Trump has made a practice of getting the upper hand on his GOP rivals by questioning their manhood and, in the process, not so subtly suggesting he’s the toughest candidate. No one has suffered as much as former Florida Governor Jeb Bush, whom Trump describes as having “low energy.”
What he is really saying, of course, is that Bush has low testosterone, the hormone most identified with the X/Y chromosome set.
Trump shifted his tough-guy taunts to Clinton Monday. She got “schlonged” by Barack Obama in the 2008 Democratic presidential primary, Trump said, altering a Yiddish term for penis into a sexually explicit verb.
It’s a tactic that appeals to hard-core conservatives, who demean fellow Republicans by calling them “cuck-servatives” — a mash-up of cuckold and conservative — on Twitter and in other forums. That helps Trump tap a vein of conservatism that is more about perceived toughness than any particular policy.
But when it’s trained on a woman, that aggressiveness can be turned on him.
“Look at that face!” he exclaimed to a Rolling Stone reporter when Carly Fiorina appeared on a TV screen. “Would anyone vote for that?”
When Fiorina was asked about it at the next debate, she responded, “I think women all over this country heard very clearly what Mr. Trump said.”
The truth is women have a lot more latitude to fight gender wars in the current electoral environment.

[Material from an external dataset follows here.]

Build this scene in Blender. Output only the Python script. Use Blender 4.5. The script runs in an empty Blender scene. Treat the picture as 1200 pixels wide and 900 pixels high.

That presents a degree of peril for Trump if he makes it to the general election, where any winning coalition would have to include moderate Republicans and independent women.
In 2010, several U.S. Senate candidates, from both parties, challenged their male opponents’ manliness. Florida Democrat Kendrick Meek, Robin Carnahan and Sharron Angle all told their rivals to “man up!” When the latter two, both women, dropped the admonition on Senator Roy Blunt (R-Mo.) and then-Senate Majority Leader Harry Reid (D-Nev.) , it didn’t make them winners. But there’s little question that they were highlight moments in the Missouri and Nevada debates, respectively.
Christine O’Donnell, the Delaware Republican famed for announcing in 2010 that she wasn’t a witch, won the GOP primary that year against moderate Representative Mike Castle. “This is not a bake-off,” she told him. “Get your man pants on.”
Fast forward to 2014, and Republican Senate candidate Joni Ernst resurrected her moribund Iowa primary campaign with an ad in which she hinted at her toughness by talking about castrating hogs.
Clinton, for her part, has thrived when male opponents seem to range into sexist territory. Her 2000 Senate opponent in New York, Rick Lazio, learned that lesson the hard way when he got into her personal space on a debate stage. The moment basically ended his already slim hopes of capturing the Senate seat.
Barack Obama, surely knowing Clinton is less liked by men than women, said in a debate before the 2008 New Hampshire primary that Clinton was “likable enough.” He and his campaign instantly recognized he’d gone too far. Clinton surged to an upset victory in the Granite State, forcing Obama into a protracted primary campaign.
Clinton’s gender — the fact that she would be the nation’s first female president — presents a messaging challenge for any of her Democratic and Republican rivals other than Fiorina. For most, including Trump, there’s a risk in turning her into a sympathetic figure with intended or unintended sexism. For Trump, who has staked so much of his campaign on being a man among boys (and Fiorina), there’s an added vulnerability if Clinton or her surrogates challenge his manhood.
That’s not to say the political savant can’t figure out how to confound analysts with a strategy that defies the rules of gender politics.
But he will have to consider carefully how he’d respond, come next October, if Clinton throws out a dismissive “don’t get your panties in a bunch” — or a “lift your skirt, Donella!”